TRANSPORT chiefs are hoping the formation of a regionwide “super council” will help them tackle the train and road nightmares that have plagued Greater Manchester for years.

Earlier this week, all 10 Greater Manchester authorities agreed to submit a scheme to the Government to create the new city region authority — the Greater Manchester Combined Authority (GMCA) — which will be given greater powers to coordinate transport, regeneration and economic development.

Transport bosses hope this will give them a greater say on both highways and rail matters, currently carried out by the Greater Manchester Integrated Transport Authority (GMITA).

For years, the train network across Greater Manchester has suffered from chronic overcrowding with promises of extra carriages made and then not delivered.

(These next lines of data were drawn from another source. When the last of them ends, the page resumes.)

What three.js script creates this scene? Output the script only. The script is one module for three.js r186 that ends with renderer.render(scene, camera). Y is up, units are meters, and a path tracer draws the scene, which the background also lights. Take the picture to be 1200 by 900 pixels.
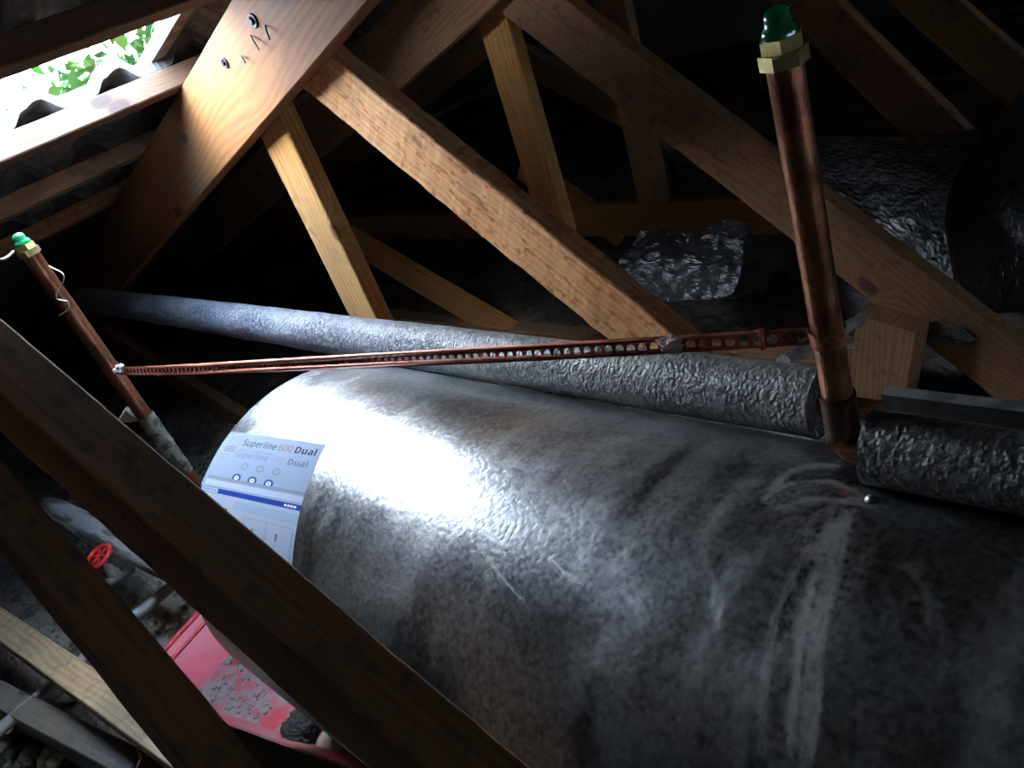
import * as THREE from 'three';
import { ImprovedNoise } from 'three/addons/math/ImprovedNoise.js';
import { mergeGeometries, mergeVertices } from 'three/addons/utils/BufferGeometryUtils.js';
import { RoundedBoxGeometry } from 'three/addons/geometries/RoundedBoxGeometry.js';

// ------------------------------------------------------------------ camera, sky, exposure
const scene = new THREE.Scene();
const camera = new THREE.PerspectiveCamera(53.03, 4 / 3, 0.02, 200);
camera.position.set(0, 1.06, 0);
camera.quaternion.setFromRotationMatrix(new THREE.Matrix4().makeBasis(
  new THREE.Vector3(0.7083, -0.33153, -0.62322), new THREE.Vector3(-0.12247, 0.81176, -0.57101), new THREE.Vector3(0.69521, 0.48077, 0.53437)));
const renderer = new THREE.WebGLRenderer({ antialias: true });
renderer.toneMapping = THREE.LinearToneMapping;
renderer.toneMappingExposure = 1.6;
renderer.shadowMap.enabled = true;
renderer.shadowMap.type = THREE.PCFSoftShadowMap;
const SKY = 40;                                     // radiance of the bright hazy sky, far above what the dark loft shows

// ------------------------------------------------------------------ random numbers and noise
let seed = 7;
const rnd = () => { seed = (seed * 1664525 + 1013904223) >>> 0; return seed / 4294967296; };
const rr = (a, b) => a + (b - a) * rnd();
const V = (x, y, z) => Array.isArray(x) ? new THREE.Vector3(...x) : new THREE.Vector3(x, y, z);
const perlin = new ImprovedNoise();
const n3 = (x, y, z) => perlin.noise(x, y, z);
function lattice(ix, iy, s) { let h = Math.imul(ix, 374761393) ^ Math.imul(iy, 668265263) ^ Math.imul(s, 1274126177); h = Math.imul(h ^ (h >>> 13), 1274126177); return ((h ^ (h >>> 16)) >>> 0) / 4294967296; }
function vn(x, y, px, py, s) {                      // value noise that repeats every px, py
  const ix = Math.floor(x), iy = Math.floor(y), fx = x - ix, fy = y - iy, u = fx * fx * (3 - 2 * fx), v = fy * fy * (3 - 2 * fy);
  const m = (a, p) => ((a % p) + p) % p, x0 = m(ix, px), x1 = m(ix + 1, px), y0 = m(iy, py), y1 = m(iy + 1, py);
  return (lattice(x0, y0, s) * (1 - u) + lattice(x1, y0, s) * u) * (1 - v) + (lattice(x0, y1, s) * (1 - u) + lattice(x1, y1, s) * u) * v;
}
function fbm(u, v, fx, fy, s, oct = 4) { let a = 0.5, t = 0, w = 0; for (let i = 0; i < oct; i++) { t += a * vn(u * fx, v * fy, fx, fy, s + i); w += a; a *= 0.5; fx *= 2; fy *= 2; } return t / w; }
const clamp = (x, a = 0, b = 1) => Math.min(b, Math.max(a, x));
const sstep = (a, b, x) => { const t = clamp((x - a) / (b - a)); return t * t * (3 - 2 * t); };
const enc = (c) => Math.round(255 * clamp(c <= 0.0031308 ? c * 12.92 : 1.055 * Math.pow(c, 1 / 2.4) - 0.055));
function tex(w, h, srgb, fn, wrap = THREE.RepeatWrapping) {
  const d = new Uint8Array(w * h * 4), o = [0, 0, 0];
  for (let y = 0; y < h; y++) for (let x = 0; x < w; x++) {
    fn((x + 0.5) / w, (y + 0.5) / h, o, x, y);
    const i = (y * w + x) * 4;
    for (let c = 0; c < 3; c++) d[i + c] = srgb ? enc(o[c]) : Math.round(255 * clamp(o[c]));
    d[i + 3] = 255;
  }
  const t = new THREE.DataTexture(d, w, h);
  t.wrapS = t.wrapT = wrap; t.magFilter = THREE.LinearFilter; t.minFilter = THREE.LinearMipmapLinearFilter; t.generateMipmaps = true;
  if (srgb) t.colorSpace = THREE.SRGBColorSpace;
  t.needsUpdate = true;
  return t;
}
const mix3 = (o, a, b, t) => { for (let c = 0; c < 3; c++) o[c] = a[c] + (b[c] - a[c]) * t; };

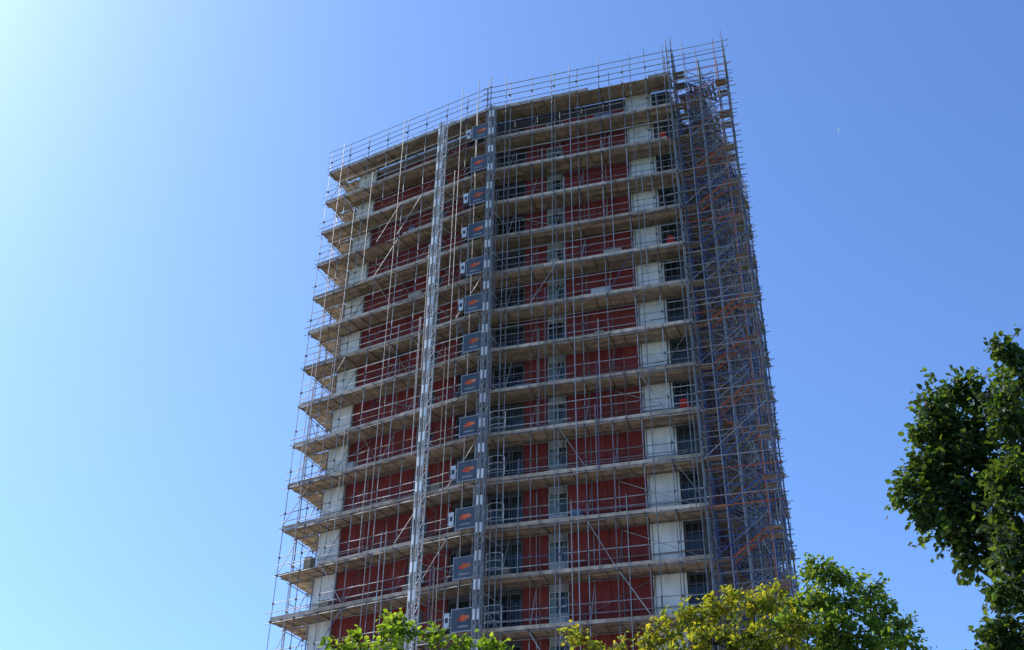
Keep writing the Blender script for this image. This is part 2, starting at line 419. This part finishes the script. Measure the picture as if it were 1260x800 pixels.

And in Bolton alone there is a £50million backlog of work needed to repair the crumbling roads, with the rest of the region in as bad a state.

Cllr Keith Whitmore, chairman of the GMITA, said: “This marks a move towards a real and tangible transfer of powers from central government to the City Region, and that is to be welcomed.

“It would give Greater Manchester’s leaders more influence over heavy rail services and strategies, and offers a more integrated way of managing our roads — all of which will help provide coherent solutions to our transport needs so we can provide the best for the City Region.”

The proposals include new protocols for rail, covering policy, strategy and planning, research, project delivery and engagement, and would give the new GMCA more influence over key issues such as the development of the Northern Hub and High Speed Rail proposals and the provision of much-needed extra carriages.

It would also give them the power to propose changes to draft Department for Transport (DfT) specifications in the rail franchise process, meaning they could introduce tighter powers on firms in terms of performance.

The submission for the creation of the GMCA will now go to the Department for Communities and Local Government and the DfT and, if approved by ministers, will then be subject to consultation.

The Association of Greater Manchester Authorities, which would be replaced by the GMCA, has requested that the new authority should be created as from April 1, 2011.